Directions for this task
Scan the entries below and extract each line with the word "Treat" in it.

□ □ □ □ □

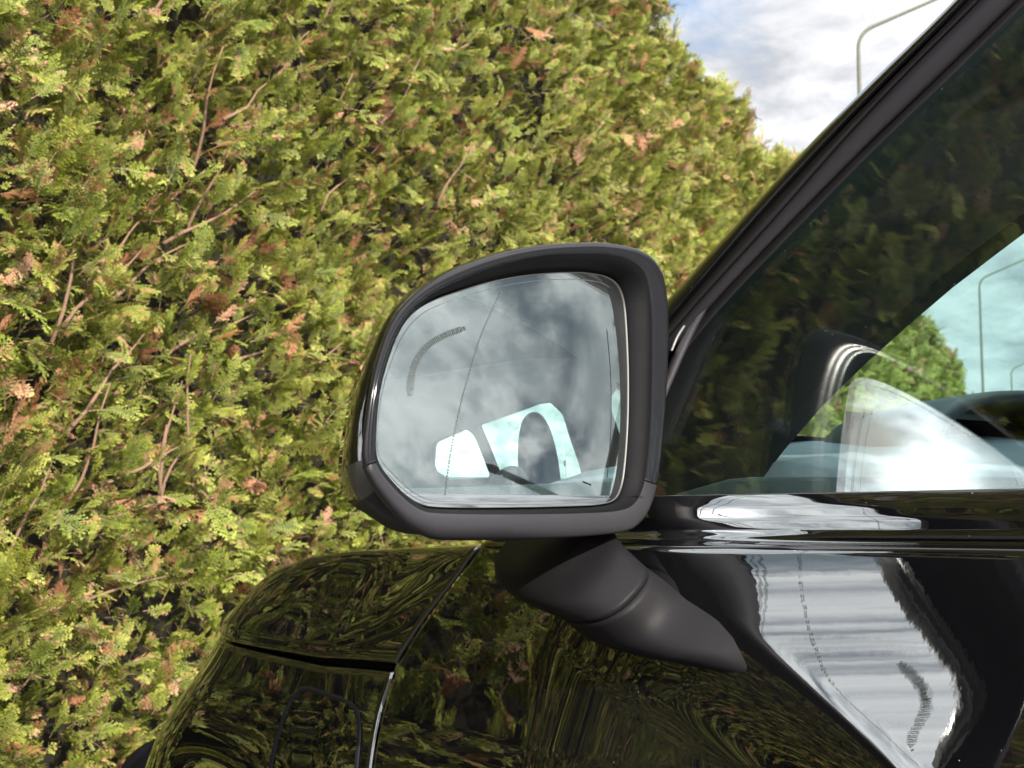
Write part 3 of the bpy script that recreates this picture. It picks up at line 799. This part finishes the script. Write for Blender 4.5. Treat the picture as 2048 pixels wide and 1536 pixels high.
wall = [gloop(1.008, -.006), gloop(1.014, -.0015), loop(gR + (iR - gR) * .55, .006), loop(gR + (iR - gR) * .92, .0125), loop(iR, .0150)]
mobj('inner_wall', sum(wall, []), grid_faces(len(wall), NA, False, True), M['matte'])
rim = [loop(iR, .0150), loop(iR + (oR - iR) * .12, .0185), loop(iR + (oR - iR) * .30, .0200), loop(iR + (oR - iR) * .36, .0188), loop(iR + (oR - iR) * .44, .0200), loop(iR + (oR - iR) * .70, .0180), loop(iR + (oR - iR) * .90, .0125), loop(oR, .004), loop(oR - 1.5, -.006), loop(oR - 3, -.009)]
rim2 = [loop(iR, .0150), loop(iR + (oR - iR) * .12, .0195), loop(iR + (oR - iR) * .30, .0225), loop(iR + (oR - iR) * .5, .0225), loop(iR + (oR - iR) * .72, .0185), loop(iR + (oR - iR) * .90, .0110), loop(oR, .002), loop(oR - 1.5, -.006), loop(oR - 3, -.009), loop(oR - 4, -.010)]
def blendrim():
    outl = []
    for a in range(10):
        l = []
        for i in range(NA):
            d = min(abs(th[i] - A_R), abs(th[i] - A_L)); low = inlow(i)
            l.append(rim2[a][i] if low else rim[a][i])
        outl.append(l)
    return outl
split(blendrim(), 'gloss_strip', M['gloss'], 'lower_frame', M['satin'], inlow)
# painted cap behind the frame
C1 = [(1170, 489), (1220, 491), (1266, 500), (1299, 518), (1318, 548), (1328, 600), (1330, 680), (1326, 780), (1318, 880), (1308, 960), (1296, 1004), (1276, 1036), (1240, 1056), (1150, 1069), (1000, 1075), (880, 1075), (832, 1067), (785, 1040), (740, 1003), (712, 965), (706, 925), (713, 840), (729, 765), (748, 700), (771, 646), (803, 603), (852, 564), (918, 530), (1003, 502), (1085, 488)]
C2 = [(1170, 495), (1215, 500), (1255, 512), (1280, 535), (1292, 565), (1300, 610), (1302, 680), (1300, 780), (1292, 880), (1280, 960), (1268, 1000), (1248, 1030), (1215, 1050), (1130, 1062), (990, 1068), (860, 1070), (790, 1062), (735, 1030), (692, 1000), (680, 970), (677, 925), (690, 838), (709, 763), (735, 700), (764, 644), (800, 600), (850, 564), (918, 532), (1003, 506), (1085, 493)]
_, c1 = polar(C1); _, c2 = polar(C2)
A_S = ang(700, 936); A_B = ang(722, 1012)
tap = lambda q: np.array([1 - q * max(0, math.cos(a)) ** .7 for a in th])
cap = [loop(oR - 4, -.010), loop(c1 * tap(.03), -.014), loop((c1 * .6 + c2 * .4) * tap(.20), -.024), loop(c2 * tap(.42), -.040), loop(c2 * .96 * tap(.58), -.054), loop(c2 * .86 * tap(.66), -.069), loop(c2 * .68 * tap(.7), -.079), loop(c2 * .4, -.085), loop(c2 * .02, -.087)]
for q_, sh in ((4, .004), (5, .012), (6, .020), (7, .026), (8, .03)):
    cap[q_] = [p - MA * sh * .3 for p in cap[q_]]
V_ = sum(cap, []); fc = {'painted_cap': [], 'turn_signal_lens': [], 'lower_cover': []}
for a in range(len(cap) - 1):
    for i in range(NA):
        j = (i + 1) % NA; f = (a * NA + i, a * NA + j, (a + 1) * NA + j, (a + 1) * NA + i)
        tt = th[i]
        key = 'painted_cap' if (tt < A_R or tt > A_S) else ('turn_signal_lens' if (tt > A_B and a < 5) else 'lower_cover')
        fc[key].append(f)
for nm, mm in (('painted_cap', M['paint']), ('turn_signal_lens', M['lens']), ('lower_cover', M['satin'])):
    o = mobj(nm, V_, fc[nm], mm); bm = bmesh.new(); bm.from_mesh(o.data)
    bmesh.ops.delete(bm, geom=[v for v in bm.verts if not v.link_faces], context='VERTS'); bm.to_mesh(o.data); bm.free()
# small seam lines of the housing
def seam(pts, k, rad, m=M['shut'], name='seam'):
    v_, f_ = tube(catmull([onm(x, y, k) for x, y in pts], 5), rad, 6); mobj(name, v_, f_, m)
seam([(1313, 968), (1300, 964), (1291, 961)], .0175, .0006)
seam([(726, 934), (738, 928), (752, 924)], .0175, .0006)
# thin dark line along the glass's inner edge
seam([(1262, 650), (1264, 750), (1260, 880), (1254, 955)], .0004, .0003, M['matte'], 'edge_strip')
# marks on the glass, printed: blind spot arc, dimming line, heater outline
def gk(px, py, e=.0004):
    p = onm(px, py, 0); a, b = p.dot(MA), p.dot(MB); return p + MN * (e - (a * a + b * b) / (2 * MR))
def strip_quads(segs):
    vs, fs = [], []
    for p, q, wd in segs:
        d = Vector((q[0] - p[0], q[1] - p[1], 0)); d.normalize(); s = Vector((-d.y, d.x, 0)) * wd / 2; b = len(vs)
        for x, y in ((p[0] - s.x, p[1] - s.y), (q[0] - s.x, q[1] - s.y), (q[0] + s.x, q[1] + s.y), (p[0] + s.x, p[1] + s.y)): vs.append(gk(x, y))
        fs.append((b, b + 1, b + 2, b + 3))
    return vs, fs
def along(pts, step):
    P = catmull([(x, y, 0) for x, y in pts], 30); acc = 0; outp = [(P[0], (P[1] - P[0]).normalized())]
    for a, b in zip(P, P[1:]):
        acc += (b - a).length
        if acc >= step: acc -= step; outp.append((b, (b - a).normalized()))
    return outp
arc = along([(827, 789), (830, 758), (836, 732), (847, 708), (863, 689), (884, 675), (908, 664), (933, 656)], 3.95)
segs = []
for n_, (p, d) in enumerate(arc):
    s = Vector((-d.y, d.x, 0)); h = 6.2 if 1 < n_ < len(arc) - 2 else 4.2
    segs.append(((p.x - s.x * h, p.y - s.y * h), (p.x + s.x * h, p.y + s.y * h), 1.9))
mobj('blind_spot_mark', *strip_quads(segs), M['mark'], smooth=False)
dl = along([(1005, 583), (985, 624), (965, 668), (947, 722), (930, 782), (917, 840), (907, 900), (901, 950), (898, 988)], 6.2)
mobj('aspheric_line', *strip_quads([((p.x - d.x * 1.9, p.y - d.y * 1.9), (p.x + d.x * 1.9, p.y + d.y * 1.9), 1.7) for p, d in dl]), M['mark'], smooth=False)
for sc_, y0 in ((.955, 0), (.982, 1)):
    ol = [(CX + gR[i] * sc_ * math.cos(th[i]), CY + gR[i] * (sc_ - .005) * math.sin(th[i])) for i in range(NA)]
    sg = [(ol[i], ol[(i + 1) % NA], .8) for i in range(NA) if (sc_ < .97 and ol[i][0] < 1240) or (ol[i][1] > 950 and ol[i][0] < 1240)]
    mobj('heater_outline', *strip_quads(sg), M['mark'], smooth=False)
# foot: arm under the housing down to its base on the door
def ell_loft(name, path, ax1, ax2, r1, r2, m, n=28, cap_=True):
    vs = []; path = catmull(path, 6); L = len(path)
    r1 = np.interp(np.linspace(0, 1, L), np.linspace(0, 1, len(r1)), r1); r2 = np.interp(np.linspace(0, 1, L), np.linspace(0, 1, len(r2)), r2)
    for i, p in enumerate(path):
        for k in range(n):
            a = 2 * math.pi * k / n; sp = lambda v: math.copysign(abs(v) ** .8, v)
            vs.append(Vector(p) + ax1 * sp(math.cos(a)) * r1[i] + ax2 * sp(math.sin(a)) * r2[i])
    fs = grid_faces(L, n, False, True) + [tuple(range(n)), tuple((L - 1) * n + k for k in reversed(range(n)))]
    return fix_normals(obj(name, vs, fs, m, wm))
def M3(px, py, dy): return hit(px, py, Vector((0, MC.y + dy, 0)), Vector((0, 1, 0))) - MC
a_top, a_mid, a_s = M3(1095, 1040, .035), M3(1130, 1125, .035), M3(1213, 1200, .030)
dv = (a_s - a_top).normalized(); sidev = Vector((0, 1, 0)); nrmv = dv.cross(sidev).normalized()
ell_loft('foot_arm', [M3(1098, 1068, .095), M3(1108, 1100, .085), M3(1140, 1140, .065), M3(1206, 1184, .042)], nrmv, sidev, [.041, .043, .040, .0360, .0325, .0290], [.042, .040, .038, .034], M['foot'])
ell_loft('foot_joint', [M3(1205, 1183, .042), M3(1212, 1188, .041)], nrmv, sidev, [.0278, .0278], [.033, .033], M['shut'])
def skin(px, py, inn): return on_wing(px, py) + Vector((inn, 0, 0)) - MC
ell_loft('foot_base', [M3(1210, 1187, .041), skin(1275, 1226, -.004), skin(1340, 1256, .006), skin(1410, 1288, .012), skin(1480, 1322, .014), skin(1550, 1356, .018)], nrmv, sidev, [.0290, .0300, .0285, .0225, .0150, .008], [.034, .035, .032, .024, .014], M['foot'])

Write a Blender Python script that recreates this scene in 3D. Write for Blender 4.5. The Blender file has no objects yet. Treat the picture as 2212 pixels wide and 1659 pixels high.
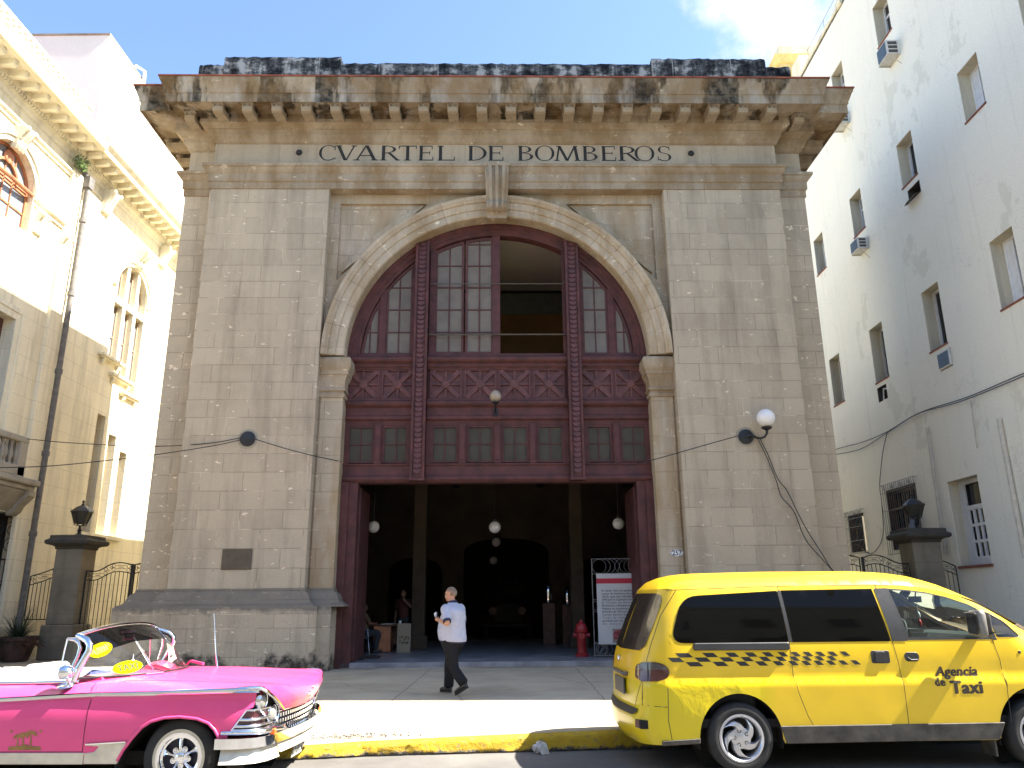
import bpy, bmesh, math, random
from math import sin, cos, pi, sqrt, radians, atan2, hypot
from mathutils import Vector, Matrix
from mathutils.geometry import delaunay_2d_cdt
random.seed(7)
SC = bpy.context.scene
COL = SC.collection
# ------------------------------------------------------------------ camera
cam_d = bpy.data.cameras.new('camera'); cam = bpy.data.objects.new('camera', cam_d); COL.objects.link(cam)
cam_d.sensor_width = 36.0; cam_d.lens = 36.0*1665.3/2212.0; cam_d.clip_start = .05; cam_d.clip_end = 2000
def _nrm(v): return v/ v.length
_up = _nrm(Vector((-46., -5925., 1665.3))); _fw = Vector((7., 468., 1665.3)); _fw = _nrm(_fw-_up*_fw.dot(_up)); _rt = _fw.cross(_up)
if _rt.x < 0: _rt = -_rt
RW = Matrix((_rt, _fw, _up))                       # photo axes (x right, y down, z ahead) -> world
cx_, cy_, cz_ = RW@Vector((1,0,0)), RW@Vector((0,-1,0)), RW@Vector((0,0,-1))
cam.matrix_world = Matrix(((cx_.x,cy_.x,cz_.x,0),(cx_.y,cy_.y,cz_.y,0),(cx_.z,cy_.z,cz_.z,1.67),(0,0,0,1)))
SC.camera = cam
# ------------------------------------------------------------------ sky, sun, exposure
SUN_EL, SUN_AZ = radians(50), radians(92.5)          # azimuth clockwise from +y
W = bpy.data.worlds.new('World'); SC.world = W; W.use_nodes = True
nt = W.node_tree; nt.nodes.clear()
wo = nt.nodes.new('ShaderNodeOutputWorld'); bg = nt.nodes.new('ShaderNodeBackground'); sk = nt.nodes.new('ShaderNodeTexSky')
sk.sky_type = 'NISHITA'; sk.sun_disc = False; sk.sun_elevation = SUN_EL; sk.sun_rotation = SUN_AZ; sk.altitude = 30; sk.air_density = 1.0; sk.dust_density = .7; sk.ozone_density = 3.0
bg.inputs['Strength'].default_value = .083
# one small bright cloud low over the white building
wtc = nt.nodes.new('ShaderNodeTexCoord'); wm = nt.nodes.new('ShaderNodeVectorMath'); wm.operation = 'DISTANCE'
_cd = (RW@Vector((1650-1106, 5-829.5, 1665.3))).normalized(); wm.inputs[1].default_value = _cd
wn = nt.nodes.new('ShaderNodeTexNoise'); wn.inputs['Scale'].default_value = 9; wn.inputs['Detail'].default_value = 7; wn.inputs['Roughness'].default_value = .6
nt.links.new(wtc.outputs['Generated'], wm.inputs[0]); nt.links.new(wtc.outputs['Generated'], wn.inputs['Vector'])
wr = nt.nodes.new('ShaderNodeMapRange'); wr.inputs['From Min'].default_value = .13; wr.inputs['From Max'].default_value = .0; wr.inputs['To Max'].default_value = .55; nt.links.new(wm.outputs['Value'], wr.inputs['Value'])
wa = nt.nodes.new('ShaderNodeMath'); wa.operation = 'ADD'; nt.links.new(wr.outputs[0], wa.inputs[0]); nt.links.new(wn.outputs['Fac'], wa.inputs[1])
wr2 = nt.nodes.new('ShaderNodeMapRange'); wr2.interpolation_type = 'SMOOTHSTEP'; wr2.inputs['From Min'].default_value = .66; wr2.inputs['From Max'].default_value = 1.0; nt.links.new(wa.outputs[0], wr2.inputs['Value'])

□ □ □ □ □

Answer to this problem
Write part 3 of the bpy script that recreates this picture. It picks up at line 799. This part finishes the script. Write for Blender 4.5. Treat the picture as 2048 pixels wide and 1536 pixels high.
Write a Blender Python script that recreates this scene in 3D. Write for Blender 4.5. The Blender file has no objects yet. Treat the picture as 2212 pixels wide and 1659 pixels high.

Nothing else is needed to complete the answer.